Visto assim, a leitura do evangelho adquire surpreendente relevância para a interpretação do texto profético, já apoiado pelo texto apostólico, como observamos. O povo foi impactado pela multiplicação dos pães e viu nisso a evidência de que Jesus poderia ser o profeta esperado, a quem proclamariam rei e que restabeleceria o bem-estar físico do seu povo (Jo 6.14-15). Jesus, porém, recusa o papel que lhe é oferecido. Isto seria fazer do periférico o central, e ele sabe bem que isso pode ser uma das tentações demoníacas (segundo os relatos sinóticos da tentação de Jesus, Mt 4.1-11 e Lc 4.1-13).

O que Jesus pede é que se creia nele, o enviado de Deus (Jo 6.29). A reação do povo é digna de nota. Parece que se faz uma separação tão grande entre o material e o espiritual, que agora, quando se discute o “espiritual”, eles não sabem de sinal algum que Jesus tenha feito. Inclusive podem se referir ao sinal “espiritual” do maná, do pão do céu, que os antepassados, no tempo de Moisés, puderam comer e que por isso mesmo criam em Moisés. Mas Jesus não fez coisa desse tipo! Isso, então, parece ser o argumento para não crerem nele, como mostra a seqüência do capítulo.

Confirma-se, assim, na vinda de Jesus, a palavra do profeta Jeremias. O povo, fixado naquilo que na religião é periférico, menospreza a instrução divina que dá sabedoria para o cotidiano, para o “caminho” (cf. o Sl 119.133), que faz nascer o sol da justiça (Ml 4.2), a estrela da alva (2 Pe 1.19) nos corações, trazendo a salvação prometida.

3. – O delineamento da prédica

Como pregar sobre esses textos no Advento? Penso que poderíamos fazê-lo a partir do seguinte. Primeiro: considerar a palavra profética dita no passado ao povo de Deus do Antigo Testamento, vinda concretamente ao mundo em Jesus e anunciada/vivenciada como promessa de salvação no povo de Deus do Novo Testamento. Refletir sobre o que é central nessa palavra, chamando-nos a todos/as de volta para isso que é central, pois constantemente estamos ameaçados de trazer o periférico para o centro, perdendo de vista esse elemento central. Segundo: anunciar o advento dessa palavra sucessivamente entre nós. Jesus, o Deus que se fez carne e habitou entre nós, continua entre nós por sua palavra e pelo pão eucarístico, que nos é repartido. Queremos, neste tempo de Advento, que as promessas contidas nessa palavra e nesse pão se realizem em nós e em nosso mundo.
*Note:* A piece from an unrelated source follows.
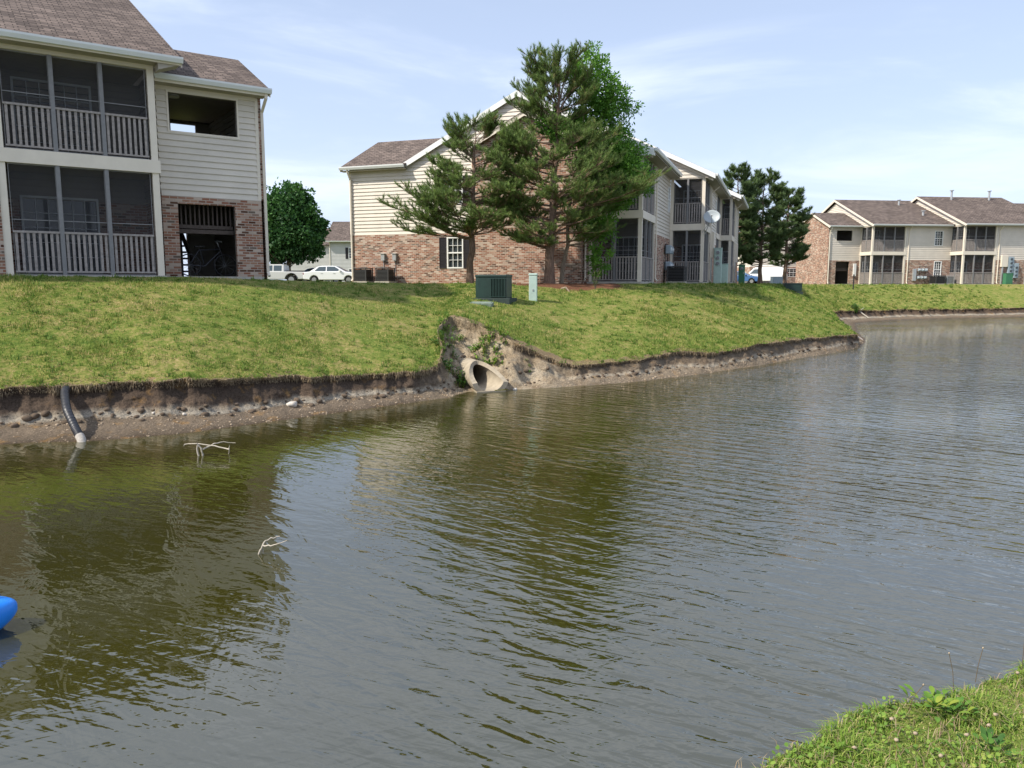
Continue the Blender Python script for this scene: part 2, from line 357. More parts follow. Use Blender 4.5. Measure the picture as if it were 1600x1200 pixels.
gco=n.new('ShaderNodeTexCoord').outputs['Object']
lf=lawn_fac(n,l,gco); lawn=ramp(n,l,lf,LAWN).outputs[0]
st=attr(n,'strata').outputs['Fac']; sa=attr(n,'sandy').outputs['Fac']; mu_=attr(n,'mulch').outputs['Fac']
nsm=noise(n,l,gco,1.6,6,.65).outputs['Fac']; stn=math_(n,l,'MULTIPLY_ADD',math_(n,l,'SUBTRACT',nsm,.5),.30,st)
soil=ramp(n,l,stn,[(0.0,(.075,.055,.035)),(.10,(.115,.09,.065)),(.30,(.165,.13,.095)),(.44,(.15,.118,.085)),(.50,(.30,.27,.22)),(.585,(.23,.195,.15)),(.65,(.095,.07,.052)),(.95,(.055,.04,.03)),(1.0,(.21,.155,.09))]).outputs[0]
rust=noise(n,l,gco,3.3,4,.6).outputs['Fac']; rf=math_(n,l,'MULTIPLY',math_(n,l,'SMOOTH_MIN',1.,math_(n,l,'MULTIPLY',math_(n,l,'SUBTRACT',rust,.57,clamp=True),7.),.1),.55,clamp=True)
soil=mixc(n,l,rf,soil,(.30,.17,.055)).outputs[2]
sn=noise(n,l,gco,2.4,7,.7).outputs['Fac']
sandc=ramp(n,l,sn,[(.3,(.13,.10,.065)),(.45,(.30,.235,.155)),(.6,(.40,.335,.24)),(.75,(.52,.46,.37))]).outputs[0]
lipf=math_(n,l,'MULTIPLY',math_(n,l,'MULTIPLY',math_(n,l,'SUBTRACT',stn,.80,clamp=True),9.,clamp=True),math_(n,l,'LESS_THAN',sa,.93))
soil=mixc(n,l,math_(n,l,'MULTIPLY',sa,math_(n,l,'MULTIPLY_ADD',lipf,-.7,.85)),soil,sandc).outputs[2]
spk=noise(n,l,gco,34,3,.8).outputs['Fac']
soil=mixc(n,l,1.,soil,ramp(n,l,spk,[(.32,(.5,.5,.5)),(.5,(1,1,1)),(.7,(1.35,1.3,1.25))]).outputs[0],'MULTIPLY').outputs[2]
vc=n.new('ShaderNodeTexVoronoi'); vc.inputs['Scale'].default_value=9; vc.feature='DISTANCE_TO_EDGE'; l.new(gco,vc.inputs['Vector'])
crk=math_(n,l,'MULTIPLY',vc.outputs['Distance'],14.,clamp=True)
soil=mixc(n,l,1.,soil,ramp(n,l,crk,[(0,(.62,.6,.58)),(.4,(1,1,1))]).outputs[0],'MULTIPLY').outputs[2]
gm=math_(n,l,'GREATER_THAN',math_(n,l,'MULTIPLY_ADD',math_(n,l,'SUBTRACT',noise(n,l,gco,5,4,.7).outputs['Fac'],.5),.22,math_(n,l,'SUBTRACT',st,math_(n,l,'MULTIPLY',sa,.30))),1.0)
c0=mixc(n,l,gm,soil,lawn).outputs[2]
mulc=ramp(n,l,noise(n,l,gco,22,4,.8).outputs['Fac'],[(.35,(.06,.03,.018)),(.6,(.20,.095,.055))]).outputs[0]
c1=mixc(n,l,mu_,c0,mulc).outputs[2]; l.new(c1,p.inputs['Base Color'])
bp=n.new('ShaderNodeBump'); bp.inputs['Strength'].default_value=.9; bp.inputs['Distance'].default_value=.05; l.new(noise(n,l,gco,13,8,.75).outputs['Fac'],bp.inputs['Height']); l.new(bp.outputs[0],p.inputs['Normal'])
wet=math_(n,l,'MULTIPLY',math_(n,l,'SUBTRACT',.12,st,clamp=True),5.,clamp=True); l.new(math_(n,l,'SUBTRACT',.95,wet),p.inputs['Roughness'])
ground=mesh_np('ground',Vf,GF,ng_m,{'strata':np.concatenate(strat),'sandy':np.concatenate(sandr),'mulch':mulch},smooth=True)
tag(ground,'grassy bank with crumbling earth edge across the pond',kind='structure')
bvh=BVHTree.FromPolygons([tuple(v) for v in Vf.tolist()],GF.tolist())
def gz(x,y):
    h=bvh.ray_cast(Vector((x,y,30)),Vector((0,0,-1))); return h[0].z if h[0] else 2.45
def gpix(px,py):
    r=Vector(ray(px,py)).normalized(); h=bvh.ray_cast(Vector((0,0,EYE)),r,400)
    return h[0] if h[0] else Vector(atZ(px,py,2.4))
# ------------------------------------------------------------------ grass blades
def blade_mat(name,stops,transl=.3,patch=True,spec=.2):
    m=mat(name,(.1,.15,.03),.6,spec); n,l=T(m); p=n['Principled BSDF']; rn=attr(n,'rnd').outputs['Fac']
    if patch:
        co=n.new('ShaderNodeTexCoord').outputs['Object']; f=math_(n,l,'MULTIPLY_ADD',math_(n,l,'SUBTRACT',rn,.5),.46,math_(n,l,'ADD',lawn_fac(n,l,co),.05))
    else: f=rn
    c=ramp(n,l,f,stops).outputs[0]; l.new(c,p.inputs['Base Color'])
    tb=n.new('ShaderNodeBsdfTranslucent'); l.new(c,tb.inputs[0]); ms=n.new('ShaderNodeMixShader'); ms.inputs[0].default_value=transl
    l.new(p.outputs[0],ms.inputs[1]); l.new(tb.outputs[0],ms.inputs[2]); l.new(ms.outputs[0],n['Material Output'].inputs[0]); return m
M_grass=blade_mat('grass_blades',[(.24,(.54,.43,.20)),(.42,(.39,.35,.12)),(.56,(.235,.29,.055)),(.78,(.11,.19,.03))])
M_dry=blade_mat('dry_grass',[(0,(.15,.11,.065)),(.5,(.27,.2,.12)),(1,(.38,.30,.19))],.2,False)
def blades(name,P,h,wd,lean,material,nseg=1,down=None):
    k=len(P); a=RNG.random(k)*2*np.pi; d=np.column_stack([np.cos(a),np.sin(a),np.zeros(k)]); s=np.column_stack([-np.sin(a),np.cos(a),np.zeros(k)])*(np.asarray(wd)*np.ones(k))[:,None]*.5
    h=np.asarray(h)*np.ones(k); up=np.array([0,0,1.])
    L1=lean*RNG.random(k)
    rnd=RNG.random(k)
    if down is not None:
        d=down/np.maximum(np.linalg.norm(down,axis=1),1e-6)[:,None]; tip=P+d*(h*.45)[:,None]-up*(h*(.4+.6*RNG.random(k)))[:,None]
        mid=P+d*(h*.35)[:,None]-up*(h*.1)[:,None]
        V=np.stack([P-s,P+s,mid+s*.8,mid-s*.8,tip],1)
        F=(np.arange(k)*5)[:,None,None]+np.array([[0,1,2],[0,2,3],[3,2,4]])[None]; return mesh_np(name,V.reshape(-1,3),F.reshape(-1,3),material,{'rnd':np.repeat(rnd,5)})
    if nseg==1:
        tip=P+d*(h*L1)[:,None]+up*(h*np.sqrt(np.maximum(.1,1-L1**2)))[:,None]; V=np.stack([P-s,P+s,tip],1)
        F=np.arange(k*3).reshape(-1,3); return mesh_np(name,V.reshape(-1,3),F,material,{'rnd':np.repeat(rnd,3)})
    mid=P+d*(h*L1*.3)[:,None]+up*(h*.55)[:,None]; tip=P+d*(h*L1)[:,None]+up*(h*(1-.55*L1))[:,None]
    V=np.stack([P-s,P+s,mid+s*.75,mid-s*.75,tip],1); F=(np.arange(k)*5)[:,None,None]+np.array([[0,1,2],[0,2,3],[3,2,4]])[None]
    return mesh_np(name,V.reshape(-1,3),F.reshape(-1,3),material,{'rnd':np.repeat(rnd,5)})
r0=7+nb; rE=r0-1
def scatter(ra,rb,ca,cb,k,tpow=1.0,msk=None):
    ri=ra+(rb-ra)*RNG.random(k)**tpow; ci=RNG.random(k)*(cb-ca)+ca; r=np.clip(ri.astype(int),0,nr_-2); c=np.clip(ci.astype(int),0,nc-2); fr=(ri-r)[:,None]; fc=(ci-c)[:,None]
    return (GV[r,c]*(1-fr)*(1-fc)+GV[r,c+1]*(1-fr)*fc+GV[r+1,c]*fr*(1-fc)+GV[r+1,c+1]*fr*fc),ri,ci
c_lo=int(np.searchsorted(us,2.3)); c_hi=int(np.searchsorted(us,33.8)); c_mid=int(np.searchsorted(us,26.5))
P,ri,ci=scatter(rE,rE+ng,c_lo,c_hi,430000)
def in_mulch(P):
    m=np.zeros(len(P),bool)
    for c,rr in MULCH: m|=np.hypot(P[:,0]-c[0],P[:,1]-c[1])<rr*.93
    return m
sandy_c=sand[np.clip(ci.astype(int),0,nc-1)]
keep=~in_mulch(P)&~((sandy_c>.5)&(ri<rE+ng*.09))
keep&=RNG.random(len(P))<.35+.65*np.clip(.5+1.6*fbm(P[:,0]*1.3,P[:,1]*1.3,P[:,0]*0,4),0,1)
P=P[keep]; dist=np.hypot(P[:,0],P[:,1])
tall=np.clip(.5+1.3*fbm(P[:,0]*.9+5,P[:,1]*.9,P[:,0]*0+2,3),.2,1.4)
lg=blades('lawn_grass',P,(.035+.045*RNG.random(len(P)))*tall*(.8+.012*dist),.0045+.00055*dist,.95,M_grass)
tag(lg,'short green and yellow lawn grass over the far bank','grass',kind='stuff')
# coarser tufts and broadleaf rosettes in the lawn
P,ri,ci=scatter(rE,rE+ng,c_lo,c_hi,4600); P=P[~in_mulch(P)]; hh=.05+.06*RNG.random(len(P))**2; P2=np.repeat(P,16,0)+np.column_stack([RNG.normal(0,.05,(len(P)*16,2)),np.zeros(len(P)*16)]); dist=np.hypot(P2[:,0],P2[:,1])
M_tuft=blade_mat('tuft_blades',[(0,(.22,.29,.055)),(.4,(.12,.21,.032)),(1,(.055,.12,.018))],.3,False)
tg=blades('grass_tufts',P2,np.repeat(hh,16)*(.6+.6*RNG.random(len(P2)))*(.8+.015*dist),.006+.0007*dist,1.3,M_tuft); tag(tg,'taller greener tufts of grass and broad leaves dotting the lawn','grass',kind='stuff')
# dry roots and straw hanging over the eroded lip
P,ri,ci=scatter(rE-6,rE+2,c_lo,c_hi,30000)
dn=dE[np.clip(ci.astype(int),0,nc-1)]; dn=np.column_stack([dn,np.zeros(len(dn))])+RNG.normal(0,.35,(len(dn),3))
k_=sand[np.clip(ci.astype(int),0,nc-1)]<RNG.random(len(P))+.25
dg=blades('dead_grass',P[k_]+np.array([0,0,.01]),(.03+.10*RNG.random(k_.sum())**2)*np.clip(.8+1.2*fbm(P[k_,0]*1.7,P[k_,1]*1.7,P[k_,0]*0,3),.25,1.6),.006+.0004*np.hypot(P[k_,0],P[k_,1]),1,M_dry,down=dn[k_])
tag(dg,'dry dead grass and roots hanging over the eroded bank edge','dead grass',kind='stuff')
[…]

Uma última parte da pregação poderia ser o presente sob essa promessa. Apropriamo-nos dela por fé e nos colocamos a caminho com Jesus, no “caminho” do discipulado, rogando a ele que sua palavra nos transforme em sua sabedoria. Ao mesmo tempo, especialmente num contexto como o nosso, em que tantas pessoas passam fome literalmente, lembramo-nos de que a recepção daquilo que é central no cristianismo e na palavra de Deus traz junto a demanda pela atenção ao que aqui, nesses textos, é considerado periférico. Como Jesus multiplicou os pães e alimentou as multidões, também nós hoje devemos nos empenhar para que, no horizonte das nossas possibilidades (talvez não miraculosas), as multidões tenham o que comer. Pois no Advento proclamamos a vinda do reino de Deus, que, na sua integralidade, restabelece o ser humano como um todo.

4. – Recursos litúrgicos

Creio que o próprio ambiente do templo e a seqüência litúrgica oferecem recursos para uma visualização do tema das leituras. As velas do Advento podem ser referidas em algum momento como que simbolizando essa palavra profética, que brilha e mostra o caminho. O fato de irmos acendendo uma a mais a cada domingo representa a nossa esperança de que a salvação esteja sempre mais perto e nos convoca para uma espiritualidade de vivência da expectativa.

O pão partido na Ceia remete direto ao Jesus da leitura do evangelho. Poderíamos nos referir à Ceia como representando já aqui e agora essa integralidade prometida no evangelho. Quando insistimos em que pão e vinho são o corpo e sangue de Cristo, insistimos em que o nosso ser como um todo é alimentado por Deus. A aliança à qual o cálice se refere poderia ser assumida como compromisso de buscar essa integralidade para toda a criação, mensagem central do Advento.